Directive: Quote only the lines from the line containing "Reconstruct this image" to the line containing "WARM = (1.0, 0.925, 0.785);", with both of those lines included, please, exactly as written.

Dataset extract:
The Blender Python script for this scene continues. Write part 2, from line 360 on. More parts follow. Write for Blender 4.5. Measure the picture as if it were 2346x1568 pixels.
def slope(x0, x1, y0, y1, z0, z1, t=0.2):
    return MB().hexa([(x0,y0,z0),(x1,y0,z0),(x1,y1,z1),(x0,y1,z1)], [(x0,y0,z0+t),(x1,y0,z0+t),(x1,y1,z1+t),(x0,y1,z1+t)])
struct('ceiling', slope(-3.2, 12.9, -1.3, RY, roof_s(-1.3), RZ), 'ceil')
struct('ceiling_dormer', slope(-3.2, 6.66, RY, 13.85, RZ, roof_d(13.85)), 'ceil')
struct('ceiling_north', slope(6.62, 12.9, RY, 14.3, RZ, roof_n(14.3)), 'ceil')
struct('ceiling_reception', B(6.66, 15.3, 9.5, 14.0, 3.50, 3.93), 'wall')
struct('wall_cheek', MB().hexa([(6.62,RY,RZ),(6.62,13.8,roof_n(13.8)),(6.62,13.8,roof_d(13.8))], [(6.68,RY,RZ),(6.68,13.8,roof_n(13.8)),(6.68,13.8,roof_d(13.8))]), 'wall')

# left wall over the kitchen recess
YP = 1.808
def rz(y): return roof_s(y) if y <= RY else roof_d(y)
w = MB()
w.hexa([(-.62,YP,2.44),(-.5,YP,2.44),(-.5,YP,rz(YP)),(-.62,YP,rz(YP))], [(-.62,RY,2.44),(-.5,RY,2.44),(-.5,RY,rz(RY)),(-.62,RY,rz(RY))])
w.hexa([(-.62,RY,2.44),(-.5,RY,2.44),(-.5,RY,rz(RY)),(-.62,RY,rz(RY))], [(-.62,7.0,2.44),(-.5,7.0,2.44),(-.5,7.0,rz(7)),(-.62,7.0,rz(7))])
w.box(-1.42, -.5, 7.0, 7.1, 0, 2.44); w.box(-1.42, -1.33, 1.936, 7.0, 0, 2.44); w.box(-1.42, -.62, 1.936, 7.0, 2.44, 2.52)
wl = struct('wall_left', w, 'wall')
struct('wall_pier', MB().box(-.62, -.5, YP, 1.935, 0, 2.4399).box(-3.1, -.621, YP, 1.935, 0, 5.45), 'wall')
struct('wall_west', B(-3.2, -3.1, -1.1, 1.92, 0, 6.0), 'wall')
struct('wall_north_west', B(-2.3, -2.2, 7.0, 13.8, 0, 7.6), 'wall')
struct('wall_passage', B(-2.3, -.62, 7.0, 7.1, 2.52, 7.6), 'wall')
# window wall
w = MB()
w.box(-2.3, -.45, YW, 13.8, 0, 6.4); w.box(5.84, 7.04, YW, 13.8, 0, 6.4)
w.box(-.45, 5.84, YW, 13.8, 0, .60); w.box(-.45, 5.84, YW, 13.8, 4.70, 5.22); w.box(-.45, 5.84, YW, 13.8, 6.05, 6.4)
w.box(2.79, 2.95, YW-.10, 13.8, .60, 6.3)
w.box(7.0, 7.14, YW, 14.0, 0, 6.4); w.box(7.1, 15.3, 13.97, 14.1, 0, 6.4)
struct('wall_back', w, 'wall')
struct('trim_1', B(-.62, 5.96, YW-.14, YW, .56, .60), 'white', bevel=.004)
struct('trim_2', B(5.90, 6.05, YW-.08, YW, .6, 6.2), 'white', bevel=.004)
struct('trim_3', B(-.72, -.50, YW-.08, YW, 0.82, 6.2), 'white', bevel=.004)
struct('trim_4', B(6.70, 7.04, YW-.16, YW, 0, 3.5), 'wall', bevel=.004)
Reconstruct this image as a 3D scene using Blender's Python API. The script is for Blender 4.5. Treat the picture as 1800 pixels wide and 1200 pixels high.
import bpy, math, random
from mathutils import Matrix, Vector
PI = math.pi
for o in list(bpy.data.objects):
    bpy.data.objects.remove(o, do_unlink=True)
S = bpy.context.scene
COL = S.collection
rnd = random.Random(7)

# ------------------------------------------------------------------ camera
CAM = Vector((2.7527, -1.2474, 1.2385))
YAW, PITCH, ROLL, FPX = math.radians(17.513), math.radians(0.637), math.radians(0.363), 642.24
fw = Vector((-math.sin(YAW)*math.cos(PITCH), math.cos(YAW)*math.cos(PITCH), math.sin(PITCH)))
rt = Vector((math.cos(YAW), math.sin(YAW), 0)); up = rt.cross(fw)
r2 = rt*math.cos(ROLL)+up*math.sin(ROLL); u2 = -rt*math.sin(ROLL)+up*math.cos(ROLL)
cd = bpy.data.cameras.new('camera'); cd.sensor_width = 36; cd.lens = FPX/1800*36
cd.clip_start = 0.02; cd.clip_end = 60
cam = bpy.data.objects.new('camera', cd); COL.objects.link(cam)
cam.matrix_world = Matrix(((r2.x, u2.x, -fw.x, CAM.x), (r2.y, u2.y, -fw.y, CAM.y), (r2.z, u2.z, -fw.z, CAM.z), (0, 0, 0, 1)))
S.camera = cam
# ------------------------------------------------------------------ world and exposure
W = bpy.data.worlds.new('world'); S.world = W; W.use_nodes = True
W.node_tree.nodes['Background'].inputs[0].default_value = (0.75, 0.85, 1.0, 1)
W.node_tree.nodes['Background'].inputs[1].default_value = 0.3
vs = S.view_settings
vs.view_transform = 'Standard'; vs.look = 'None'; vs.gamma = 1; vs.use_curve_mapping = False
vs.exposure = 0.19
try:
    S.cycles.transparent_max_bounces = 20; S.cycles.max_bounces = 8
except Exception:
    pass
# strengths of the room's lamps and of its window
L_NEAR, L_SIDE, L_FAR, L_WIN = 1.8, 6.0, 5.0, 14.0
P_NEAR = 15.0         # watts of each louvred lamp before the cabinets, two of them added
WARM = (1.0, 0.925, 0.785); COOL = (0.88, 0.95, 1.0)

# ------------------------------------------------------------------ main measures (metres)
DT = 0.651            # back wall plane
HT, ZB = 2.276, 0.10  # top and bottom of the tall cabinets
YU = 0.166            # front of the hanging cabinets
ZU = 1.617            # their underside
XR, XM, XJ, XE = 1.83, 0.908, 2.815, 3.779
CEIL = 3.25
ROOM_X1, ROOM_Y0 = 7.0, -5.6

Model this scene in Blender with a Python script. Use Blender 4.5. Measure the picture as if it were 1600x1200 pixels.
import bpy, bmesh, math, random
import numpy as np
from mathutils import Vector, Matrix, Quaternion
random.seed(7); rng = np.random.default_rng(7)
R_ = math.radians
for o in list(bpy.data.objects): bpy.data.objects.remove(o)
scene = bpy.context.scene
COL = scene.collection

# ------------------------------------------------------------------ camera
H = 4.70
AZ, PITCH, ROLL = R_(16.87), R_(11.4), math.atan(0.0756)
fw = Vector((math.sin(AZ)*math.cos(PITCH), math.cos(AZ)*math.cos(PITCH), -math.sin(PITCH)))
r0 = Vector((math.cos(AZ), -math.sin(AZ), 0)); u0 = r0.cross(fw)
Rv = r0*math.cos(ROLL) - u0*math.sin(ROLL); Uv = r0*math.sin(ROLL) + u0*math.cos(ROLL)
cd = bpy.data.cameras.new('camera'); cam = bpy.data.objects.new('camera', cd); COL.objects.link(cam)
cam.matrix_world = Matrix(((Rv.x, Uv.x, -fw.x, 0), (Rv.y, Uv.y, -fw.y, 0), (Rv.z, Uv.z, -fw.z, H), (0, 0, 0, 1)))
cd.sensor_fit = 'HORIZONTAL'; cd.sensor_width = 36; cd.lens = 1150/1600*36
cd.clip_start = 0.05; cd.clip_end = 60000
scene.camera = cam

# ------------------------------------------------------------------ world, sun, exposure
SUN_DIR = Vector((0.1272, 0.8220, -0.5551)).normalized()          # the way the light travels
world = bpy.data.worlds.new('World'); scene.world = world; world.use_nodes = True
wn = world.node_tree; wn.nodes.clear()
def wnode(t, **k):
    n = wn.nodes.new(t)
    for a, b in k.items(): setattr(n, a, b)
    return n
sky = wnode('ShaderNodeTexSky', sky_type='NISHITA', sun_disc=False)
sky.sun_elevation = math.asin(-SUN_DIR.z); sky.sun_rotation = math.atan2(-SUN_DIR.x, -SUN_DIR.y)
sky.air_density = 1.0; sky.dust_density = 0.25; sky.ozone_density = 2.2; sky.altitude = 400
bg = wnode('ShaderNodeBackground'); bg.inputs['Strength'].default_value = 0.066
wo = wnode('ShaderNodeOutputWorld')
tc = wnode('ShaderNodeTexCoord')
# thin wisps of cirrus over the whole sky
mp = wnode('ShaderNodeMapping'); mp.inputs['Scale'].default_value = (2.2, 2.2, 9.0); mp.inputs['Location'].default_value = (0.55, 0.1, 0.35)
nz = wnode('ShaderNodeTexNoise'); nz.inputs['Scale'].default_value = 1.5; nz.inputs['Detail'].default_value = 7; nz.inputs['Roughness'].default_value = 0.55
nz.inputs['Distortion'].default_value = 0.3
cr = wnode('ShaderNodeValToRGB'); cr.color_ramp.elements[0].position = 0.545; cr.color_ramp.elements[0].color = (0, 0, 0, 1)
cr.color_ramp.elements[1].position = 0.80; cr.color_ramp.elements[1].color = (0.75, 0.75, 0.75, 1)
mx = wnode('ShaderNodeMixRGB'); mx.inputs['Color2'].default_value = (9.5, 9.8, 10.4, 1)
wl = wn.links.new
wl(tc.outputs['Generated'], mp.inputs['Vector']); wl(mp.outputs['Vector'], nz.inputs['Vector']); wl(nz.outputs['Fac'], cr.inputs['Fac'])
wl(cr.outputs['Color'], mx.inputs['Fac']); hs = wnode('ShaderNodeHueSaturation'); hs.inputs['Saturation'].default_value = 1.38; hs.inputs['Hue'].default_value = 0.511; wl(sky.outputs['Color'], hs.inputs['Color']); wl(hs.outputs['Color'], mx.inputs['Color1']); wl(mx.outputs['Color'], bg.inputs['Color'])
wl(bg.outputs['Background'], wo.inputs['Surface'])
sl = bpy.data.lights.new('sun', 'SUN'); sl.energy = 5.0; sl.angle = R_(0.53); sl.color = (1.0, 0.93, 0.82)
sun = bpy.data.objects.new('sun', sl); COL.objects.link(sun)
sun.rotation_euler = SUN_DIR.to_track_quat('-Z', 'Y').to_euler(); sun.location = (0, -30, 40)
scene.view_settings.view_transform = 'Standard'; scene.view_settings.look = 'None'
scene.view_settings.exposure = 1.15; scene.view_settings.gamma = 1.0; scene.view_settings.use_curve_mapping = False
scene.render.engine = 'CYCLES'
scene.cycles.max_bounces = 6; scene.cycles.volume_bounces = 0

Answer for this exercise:
Reconstruct this image as a 3D scene using Blender's Python API. The script is for Blender 4.5. Treat the picture as 1800 pixels wide and 1200 pixels high.
import bpy, math, random
from mathutils import Matrix, Vector
PI = math.pi
for o in list(bpy.data.objects):
    bpy.data.objects.remove(o, do_unlink=True)
S = bpy.context.scene
COL = S.collection
rnd = random.Random(7)

# ------------------------------------------------------------------ camera
CAM = Vector((2.7527, -1.2474, 1.2385))
YAW, PITCH, ROLL, FPX = math.radians(17.513), math.radians(0.637), math.radians(0.363), 642.24
fw = Vector((-math.sin(YAW)*math.cos(PITCH), math.cos(YAW)*math.cos(PITCH), math.sin(PITCH)))
rt = Vector((math.cos(YAW), math.sin(YAW), 0)); up = rt.cross(fw)
r2 = rt*math.cos(ROLL)+up*math.sin(ROLL); u2 = -rt*math.sin(ROLL)+up*math.cos(ROLL)
cd = bpy.data.cameras.new('camera'); cd.sensor_width = 36; cd.lens = FPX/1800*36
cd.clip_start = 0.02; cd.clip_end = 60
cam = bpy.data.objects.new('camera', cd); COL.objects.link(cam)
cam.matrix_world = Matrix(((r2.x, u2.x, -fw.x, CAM.x), (r2.y, u2.y, -fw.y, CAM.y), (r2.z, u2.z, -fw.z, CAM.z), (0, 0, 0, 1)))
S.camera = cam
# ------------------------------------------------------------------ world and exposure
W = bpy.data.worlds.new('world'); S.world = W; W.use_nodes = True
W.node_tree.nodes['Background'].inputs[0].default_value = (0.75, 0.85, 1.0, 1)
W.node_tree.nodes['Background'].inputs[1].default_value = 0.3
vs = S.view_settings
vs.view_transform = 'Standard'; vs.look = 'None'; vs.gamma = 1; vs.use_curve_mapping = False
vs.exposure = 0.19
try:
    S.cycles.transparent_max_bounces = 20; S.cycles.max_bounces = 8
except Exception:
    pass
# strengths of the room's lamps and of its window
L_NEAR, L_SIDE, L_FAR, L_WIN = 1.8, 6.0, 5.0, 14.0
P_NEAR = 15.0         # watts of each louvred lamp before the cabinets, two of them added
WARM = (1.0, 0.925, 0.785); COOL = (0.88, 0.95, 1.0)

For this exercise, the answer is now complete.